::: Supplied information :::
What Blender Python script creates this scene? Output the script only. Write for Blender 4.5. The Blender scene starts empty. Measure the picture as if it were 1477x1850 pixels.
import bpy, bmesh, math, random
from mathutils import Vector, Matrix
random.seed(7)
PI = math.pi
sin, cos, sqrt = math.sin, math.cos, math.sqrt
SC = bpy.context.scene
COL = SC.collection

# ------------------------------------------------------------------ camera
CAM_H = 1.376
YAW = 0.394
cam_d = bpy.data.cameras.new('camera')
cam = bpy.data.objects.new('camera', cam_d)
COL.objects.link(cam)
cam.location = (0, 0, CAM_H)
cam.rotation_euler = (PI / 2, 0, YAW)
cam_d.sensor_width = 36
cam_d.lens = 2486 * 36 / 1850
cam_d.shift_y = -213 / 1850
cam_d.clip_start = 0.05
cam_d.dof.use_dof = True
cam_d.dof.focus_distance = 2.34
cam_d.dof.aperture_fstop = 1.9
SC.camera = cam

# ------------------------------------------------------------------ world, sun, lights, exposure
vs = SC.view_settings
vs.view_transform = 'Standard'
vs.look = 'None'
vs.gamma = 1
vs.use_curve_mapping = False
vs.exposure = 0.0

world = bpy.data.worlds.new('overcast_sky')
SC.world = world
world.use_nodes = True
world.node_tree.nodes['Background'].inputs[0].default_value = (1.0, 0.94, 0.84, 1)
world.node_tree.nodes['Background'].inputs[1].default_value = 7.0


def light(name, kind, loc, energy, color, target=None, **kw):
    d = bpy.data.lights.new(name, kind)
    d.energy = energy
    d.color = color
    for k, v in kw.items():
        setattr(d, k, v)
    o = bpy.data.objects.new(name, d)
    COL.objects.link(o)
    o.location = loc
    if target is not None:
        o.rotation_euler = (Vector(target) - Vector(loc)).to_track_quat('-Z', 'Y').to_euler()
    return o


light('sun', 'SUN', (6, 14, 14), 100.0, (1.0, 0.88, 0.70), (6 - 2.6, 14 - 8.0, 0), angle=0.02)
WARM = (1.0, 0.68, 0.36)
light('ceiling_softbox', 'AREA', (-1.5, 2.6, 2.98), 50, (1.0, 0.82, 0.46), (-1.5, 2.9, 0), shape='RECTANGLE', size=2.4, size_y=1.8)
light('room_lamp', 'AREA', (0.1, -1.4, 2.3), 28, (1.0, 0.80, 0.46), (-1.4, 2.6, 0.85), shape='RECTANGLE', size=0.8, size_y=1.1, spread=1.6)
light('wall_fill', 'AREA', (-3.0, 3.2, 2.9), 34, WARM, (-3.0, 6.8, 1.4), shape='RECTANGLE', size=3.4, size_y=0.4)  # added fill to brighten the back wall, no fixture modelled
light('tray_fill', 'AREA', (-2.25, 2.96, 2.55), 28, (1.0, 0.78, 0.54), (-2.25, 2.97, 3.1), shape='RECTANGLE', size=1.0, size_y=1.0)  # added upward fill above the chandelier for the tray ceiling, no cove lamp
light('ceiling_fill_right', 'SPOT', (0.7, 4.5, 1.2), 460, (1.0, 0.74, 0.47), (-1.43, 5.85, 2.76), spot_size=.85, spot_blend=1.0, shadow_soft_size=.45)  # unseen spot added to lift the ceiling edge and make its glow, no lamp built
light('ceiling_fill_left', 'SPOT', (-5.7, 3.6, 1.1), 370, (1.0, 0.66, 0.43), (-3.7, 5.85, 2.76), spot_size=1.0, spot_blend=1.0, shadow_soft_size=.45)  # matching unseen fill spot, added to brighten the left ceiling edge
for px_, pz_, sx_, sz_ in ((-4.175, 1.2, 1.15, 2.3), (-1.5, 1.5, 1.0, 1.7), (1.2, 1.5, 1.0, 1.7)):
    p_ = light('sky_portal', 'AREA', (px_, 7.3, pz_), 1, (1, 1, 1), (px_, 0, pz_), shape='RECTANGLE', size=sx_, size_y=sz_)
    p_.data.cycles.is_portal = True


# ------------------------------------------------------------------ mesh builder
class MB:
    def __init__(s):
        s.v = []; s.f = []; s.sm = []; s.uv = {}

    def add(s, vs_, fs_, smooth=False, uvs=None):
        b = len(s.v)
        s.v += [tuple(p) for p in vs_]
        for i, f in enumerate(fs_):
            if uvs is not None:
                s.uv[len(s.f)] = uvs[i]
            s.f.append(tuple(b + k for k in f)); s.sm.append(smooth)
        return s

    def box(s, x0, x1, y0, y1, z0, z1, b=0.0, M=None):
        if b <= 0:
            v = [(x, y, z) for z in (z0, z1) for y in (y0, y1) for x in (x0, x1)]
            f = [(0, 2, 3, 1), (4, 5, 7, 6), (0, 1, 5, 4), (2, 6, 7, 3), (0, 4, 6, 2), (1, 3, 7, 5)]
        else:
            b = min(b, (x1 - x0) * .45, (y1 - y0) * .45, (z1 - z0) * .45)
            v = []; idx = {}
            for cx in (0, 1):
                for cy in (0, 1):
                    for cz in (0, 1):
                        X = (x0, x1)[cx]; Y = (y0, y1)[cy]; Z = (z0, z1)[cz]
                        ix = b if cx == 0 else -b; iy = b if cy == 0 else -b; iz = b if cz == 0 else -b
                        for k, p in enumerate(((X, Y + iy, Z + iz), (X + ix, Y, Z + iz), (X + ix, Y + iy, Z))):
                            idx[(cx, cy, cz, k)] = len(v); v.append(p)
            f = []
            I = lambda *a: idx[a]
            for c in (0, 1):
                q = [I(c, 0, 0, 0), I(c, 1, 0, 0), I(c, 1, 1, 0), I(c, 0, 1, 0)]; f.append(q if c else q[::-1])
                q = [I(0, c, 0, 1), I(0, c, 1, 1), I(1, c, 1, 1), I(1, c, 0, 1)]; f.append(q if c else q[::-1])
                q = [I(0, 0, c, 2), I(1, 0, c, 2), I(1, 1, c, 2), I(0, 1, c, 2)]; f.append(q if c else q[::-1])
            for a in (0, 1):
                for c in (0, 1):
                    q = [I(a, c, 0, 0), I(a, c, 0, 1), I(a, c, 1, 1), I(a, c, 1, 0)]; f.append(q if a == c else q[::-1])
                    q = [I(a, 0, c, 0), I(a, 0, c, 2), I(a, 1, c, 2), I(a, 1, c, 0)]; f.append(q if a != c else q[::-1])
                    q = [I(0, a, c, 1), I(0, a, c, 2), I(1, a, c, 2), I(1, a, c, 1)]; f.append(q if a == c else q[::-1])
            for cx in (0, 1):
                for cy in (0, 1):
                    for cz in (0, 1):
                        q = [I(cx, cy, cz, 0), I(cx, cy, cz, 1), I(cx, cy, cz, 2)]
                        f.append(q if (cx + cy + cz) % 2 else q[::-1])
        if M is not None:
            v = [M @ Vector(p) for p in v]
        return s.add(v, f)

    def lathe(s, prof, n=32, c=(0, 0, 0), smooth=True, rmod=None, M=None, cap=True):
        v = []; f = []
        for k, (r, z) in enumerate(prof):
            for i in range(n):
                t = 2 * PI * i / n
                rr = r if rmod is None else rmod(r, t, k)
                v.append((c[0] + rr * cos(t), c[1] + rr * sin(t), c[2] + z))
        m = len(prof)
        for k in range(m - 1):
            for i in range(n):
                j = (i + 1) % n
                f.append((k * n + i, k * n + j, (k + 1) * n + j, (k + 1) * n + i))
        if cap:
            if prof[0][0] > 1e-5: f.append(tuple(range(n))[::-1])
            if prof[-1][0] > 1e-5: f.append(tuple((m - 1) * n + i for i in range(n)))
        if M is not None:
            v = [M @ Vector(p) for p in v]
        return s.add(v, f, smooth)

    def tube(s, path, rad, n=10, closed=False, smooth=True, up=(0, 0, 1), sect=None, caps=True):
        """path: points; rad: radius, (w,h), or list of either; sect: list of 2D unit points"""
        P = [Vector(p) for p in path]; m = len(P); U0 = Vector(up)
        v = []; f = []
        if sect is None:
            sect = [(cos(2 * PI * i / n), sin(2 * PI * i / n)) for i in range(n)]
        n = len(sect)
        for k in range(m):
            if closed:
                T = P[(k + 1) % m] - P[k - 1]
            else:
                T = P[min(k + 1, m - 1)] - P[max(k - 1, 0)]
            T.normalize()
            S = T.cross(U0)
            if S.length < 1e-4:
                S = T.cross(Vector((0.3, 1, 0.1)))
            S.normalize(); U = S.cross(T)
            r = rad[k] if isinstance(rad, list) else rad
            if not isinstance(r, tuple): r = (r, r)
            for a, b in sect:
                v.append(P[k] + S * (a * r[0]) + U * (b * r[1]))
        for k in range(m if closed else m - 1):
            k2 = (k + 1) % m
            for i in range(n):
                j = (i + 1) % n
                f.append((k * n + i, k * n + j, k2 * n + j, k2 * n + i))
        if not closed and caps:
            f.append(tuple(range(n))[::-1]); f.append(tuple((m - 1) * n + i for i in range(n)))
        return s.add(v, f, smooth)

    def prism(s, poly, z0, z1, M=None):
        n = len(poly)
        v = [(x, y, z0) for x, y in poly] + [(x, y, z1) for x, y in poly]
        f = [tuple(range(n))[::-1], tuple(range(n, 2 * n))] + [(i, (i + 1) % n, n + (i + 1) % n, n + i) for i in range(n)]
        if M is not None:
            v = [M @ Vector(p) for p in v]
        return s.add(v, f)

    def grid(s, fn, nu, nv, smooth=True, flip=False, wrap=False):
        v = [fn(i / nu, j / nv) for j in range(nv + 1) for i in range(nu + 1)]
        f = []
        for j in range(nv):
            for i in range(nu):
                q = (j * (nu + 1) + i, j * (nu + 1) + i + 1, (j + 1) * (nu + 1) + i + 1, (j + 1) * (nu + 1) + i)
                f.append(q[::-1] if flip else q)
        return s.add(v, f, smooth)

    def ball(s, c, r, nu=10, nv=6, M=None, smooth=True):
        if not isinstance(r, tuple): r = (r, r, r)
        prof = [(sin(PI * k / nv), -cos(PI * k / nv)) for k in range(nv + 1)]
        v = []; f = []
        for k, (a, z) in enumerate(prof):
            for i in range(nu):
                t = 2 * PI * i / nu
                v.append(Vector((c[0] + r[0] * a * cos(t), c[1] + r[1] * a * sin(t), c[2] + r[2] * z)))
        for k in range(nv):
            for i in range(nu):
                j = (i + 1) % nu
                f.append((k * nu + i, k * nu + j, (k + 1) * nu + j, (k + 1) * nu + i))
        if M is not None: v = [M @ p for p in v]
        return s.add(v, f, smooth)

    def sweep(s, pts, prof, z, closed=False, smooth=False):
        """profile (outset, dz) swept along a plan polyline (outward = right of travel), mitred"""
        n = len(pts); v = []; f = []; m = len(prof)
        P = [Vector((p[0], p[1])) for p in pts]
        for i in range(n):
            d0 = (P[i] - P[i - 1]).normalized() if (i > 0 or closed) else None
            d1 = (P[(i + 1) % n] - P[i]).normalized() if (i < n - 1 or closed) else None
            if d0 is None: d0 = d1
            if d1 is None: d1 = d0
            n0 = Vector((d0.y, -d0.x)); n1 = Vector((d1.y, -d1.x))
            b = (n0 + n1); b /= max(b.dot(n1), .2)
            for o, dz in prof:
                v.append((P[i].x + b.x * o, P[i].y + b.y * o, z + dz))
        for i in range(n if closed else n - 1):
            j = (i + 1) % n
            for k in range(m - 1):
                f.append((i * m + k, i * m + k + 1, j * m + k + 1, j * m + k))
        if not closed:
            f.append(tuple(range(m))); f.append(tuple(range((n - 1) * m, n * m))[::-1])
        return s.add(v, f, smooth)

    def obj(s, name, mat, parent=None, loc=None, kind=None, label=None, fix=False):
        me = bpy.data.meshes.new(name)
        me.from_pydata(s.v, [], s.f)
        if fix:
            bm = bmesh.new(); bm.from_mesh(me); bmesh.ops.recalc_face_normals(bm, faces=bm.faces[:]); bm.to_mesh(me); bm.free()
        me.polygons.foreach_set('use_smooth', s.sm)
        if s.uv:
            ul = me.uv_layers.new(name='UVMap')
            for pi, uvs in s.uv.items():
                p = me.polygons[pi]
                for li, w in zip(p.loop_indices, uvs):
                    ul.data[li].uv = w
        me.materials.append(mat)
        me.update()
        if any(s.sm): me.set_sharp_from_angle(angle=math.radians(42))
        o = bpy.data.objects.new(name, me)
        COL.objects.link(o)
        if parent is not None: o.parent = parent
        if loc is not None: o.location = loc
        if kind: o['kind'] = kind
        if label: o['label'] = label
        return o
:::
### [What is needed]
Quote only the stretch of lines that starts the data above and ends with the line containing "COL = SC.collection", both included.

### [Exercise result]
What Blender Python script creates this scene? Output the script only. Write for Blender 4.5. The Blender scene starts empty. Measure the picture as if it were 1477x1850 pixels.
import bpy, bmesh, math, random
from mathutils import Vector, Matrix
random.seed(7)
PI = math.pi
sin, cos, sqrt = math.sin, math.cos, math.sqrt
SC = bpy.context.scene
COL = SC.collection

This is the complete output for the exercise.